= Written request =
Repeat the material exactly, leaving nothing out.

= Source material =
###

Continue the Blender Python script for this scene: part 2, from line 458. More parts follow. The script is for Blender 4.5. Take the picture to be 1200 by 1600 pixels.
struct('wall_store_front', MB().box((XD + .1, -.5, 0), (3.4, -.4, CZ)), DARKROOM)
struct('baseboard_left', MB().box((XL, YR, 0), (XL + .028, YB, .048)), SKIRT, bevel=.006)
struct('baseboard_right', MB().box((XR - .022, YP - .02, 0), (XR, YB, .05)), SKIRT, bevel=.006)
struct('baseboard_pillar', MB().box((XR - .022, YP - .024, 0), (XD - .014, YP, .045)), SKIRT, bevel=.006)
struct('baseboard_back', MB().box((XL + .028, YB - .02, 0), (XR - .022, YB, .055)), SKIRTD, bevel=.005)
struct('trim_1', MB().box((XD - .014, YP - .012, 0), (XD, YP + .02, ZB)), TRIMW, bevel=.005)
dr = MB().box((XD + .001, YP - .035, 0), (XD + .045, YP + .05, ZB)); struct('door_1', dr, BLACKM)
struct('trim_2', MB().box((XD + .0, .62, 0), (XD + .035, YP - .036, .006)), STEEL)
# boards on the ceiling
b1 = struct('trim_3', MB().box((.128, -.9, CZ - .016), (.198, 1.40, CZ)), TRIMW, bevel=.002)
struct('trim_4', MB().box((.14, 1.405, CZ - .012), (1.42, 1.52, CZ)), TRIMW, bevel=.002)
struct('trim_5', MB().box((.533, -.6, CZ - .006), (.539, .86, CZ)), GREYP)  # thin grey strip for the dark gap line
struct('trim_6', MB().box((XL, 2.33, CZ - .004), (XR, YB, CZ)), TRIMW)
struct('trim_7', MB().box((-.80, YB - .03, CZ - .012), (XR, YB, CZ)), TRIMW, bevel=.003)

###

= Answer =
Continue the Blender Python script for this scene: part 2, from line 458. More parts follow. The script is for Blender 4.5. Take the picture to be 1200 by 1600 pixels.
struct('wall_store_front', MB().box((XD + .1, -.5, 0), (3.4, -.4, CZ)), DARKROOM)
struct('baseboard_left', MB().box((XL, YR, 0), (XL + .028, YB, .048)), SKIRT, bevel=.006)
struct('baseboard_right', MB().box((XR - .022, YP - .02, 0), (XR, YB, .05)), SKIRT, bevel=.006)
struct('baseboard_pillar', MB().box((XR - .022, YP - .024, 0), (XD - .014, YP, .045)), SKIRT, bevel=.006)
struct('baseboard_back', MB().box((XL + .028, YB - .02, 0), (XR - .022, YB, .055)), SKIRTD, bevel=.005)
struct('trim_1', MB().box((XD - .014, YP - .012, 0), (XD, YP + .02, ZB)), TRIMW, bevel=.005)
dr = MB().box((XD + .001, YP - .035, 0), (XD + .045, YP + .05, ZB)); struct('door_1', dr, BLACKM)
struct('trim_2', MB().box((XD + .0, .62, 0), (XD + .035, YP - .036, .006)), STEEL)
# boards on the ceiling
b1 = struct('trim_3', MB().box((.128, -.9, CZ - .016), (.198, 1.40, CZ)), TRIMW, bevel=.002)
struct('trim_4', MB().box((.14, 1.405, CZ - .012), (1.42, 1.52, CZ)), TRIMW, bevel=.002)
struct('trim_5', MB().box((.533, -.6, CZ - .006), (.539, .86, CZ)), GREYP)  # thin grey strip for the dark gap line
struct('trim_6', MB().box((XL, 2.33, CZ - .004), (XR, YB, CZ)), TRIMW)
struct('trim_7', MB().box((-.80, YB - .03, CZ - .012), (XR, YB, CZ)), TRIMW, bevel=.003)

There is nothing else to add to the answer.